** Description of the task **
Repeat exactly, please, the lines that begin at the start of the listing and end at the line holding "sc.camera = cam".

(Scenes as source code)
— BEGIN —
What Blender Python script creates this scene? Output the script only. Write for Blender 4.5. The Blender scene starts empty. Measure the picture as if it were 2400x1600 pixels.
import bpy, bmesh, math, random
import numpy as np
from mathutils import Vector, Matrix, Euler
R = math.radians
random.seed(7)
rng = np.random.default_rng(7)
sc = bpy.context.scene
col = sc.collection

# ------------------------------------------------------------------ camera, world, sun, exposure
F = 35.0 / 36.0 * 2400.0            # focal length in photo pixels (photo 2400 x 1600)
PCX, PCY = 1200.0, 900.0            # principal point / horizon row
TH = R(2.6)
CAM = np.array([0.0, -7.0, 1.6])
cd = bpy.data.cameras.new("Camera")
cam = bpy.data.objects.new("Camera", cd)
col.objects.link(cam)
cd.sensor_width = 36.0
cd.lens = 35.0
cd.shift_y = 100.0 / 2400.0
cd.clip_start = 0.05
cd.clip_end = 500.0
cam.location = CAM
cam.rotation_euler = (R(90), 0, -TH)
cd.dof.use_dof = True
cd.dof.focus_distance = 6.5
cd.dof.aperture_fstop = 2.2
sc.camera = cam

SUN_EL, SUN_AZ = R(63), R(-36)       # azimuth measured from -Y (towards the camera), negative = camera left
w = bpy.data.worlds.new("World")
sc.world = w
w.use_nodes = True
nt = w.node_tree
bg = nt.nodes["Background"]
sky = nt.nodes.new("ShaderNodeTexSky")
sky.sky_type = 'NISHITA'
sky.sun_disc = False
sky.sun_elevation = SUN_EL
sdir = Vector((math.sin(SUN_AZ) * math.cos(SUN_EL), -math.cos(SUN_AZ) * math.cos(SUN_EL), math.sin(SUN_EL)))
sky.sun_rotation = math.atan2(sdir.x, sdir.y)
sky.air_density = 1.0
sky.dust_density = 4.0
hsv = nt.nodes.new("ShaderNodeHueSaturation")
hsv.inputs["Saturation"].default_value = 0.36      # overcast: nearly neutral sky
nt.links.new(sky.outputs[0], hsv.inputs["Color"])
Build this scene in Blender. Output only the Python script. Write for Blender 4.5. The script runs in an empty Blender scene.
— END —
** Output **
What Blender Python script creates this scene? Output the script only. Write for Blender 4.5. The Blender scene starts empty. Measure the picture as if it were 2400x1600 pixels.
import bpy, bmesh, math, random
import numpy as np
from mathutils import Vector, Matrix, Euler
R = math.radians
random.seed(7)
rng = np.random.default_rng(7)
sc = bpy.context.scene
col = sc.collection

# ------------------------------------------------------------------ camera, world, sun, exposure
F = 35.0 / 36.0 * 2400.0            # focal length in photo pixels (photo 2400 x 1600)
PCX, PCY = 1200.0, 900.0            # principal point / horizon row
TH = R(2.6)
CAM = np.array([0.0, -7.0, 1.6])
cd = bpy.data.cameras.new("Camera")
cam = bpy.data.objects.new("Camera", cd)
col.objects.link(cam)
cd.sensor_width = 36.0
cd.lens = 35.0
cd.shift_y = 100.0 / 2400.0
cd.clip_start = 0.05
cd.clip_end = 500.0
cam.location = CAM
cam.rotation_euler = (R(90), 0, -TH)
cd.dof.use_dof = True
cd.dof.focus_distance = 6.5
cd.dof.aperture_fstop = 2.2
sc.camera = cam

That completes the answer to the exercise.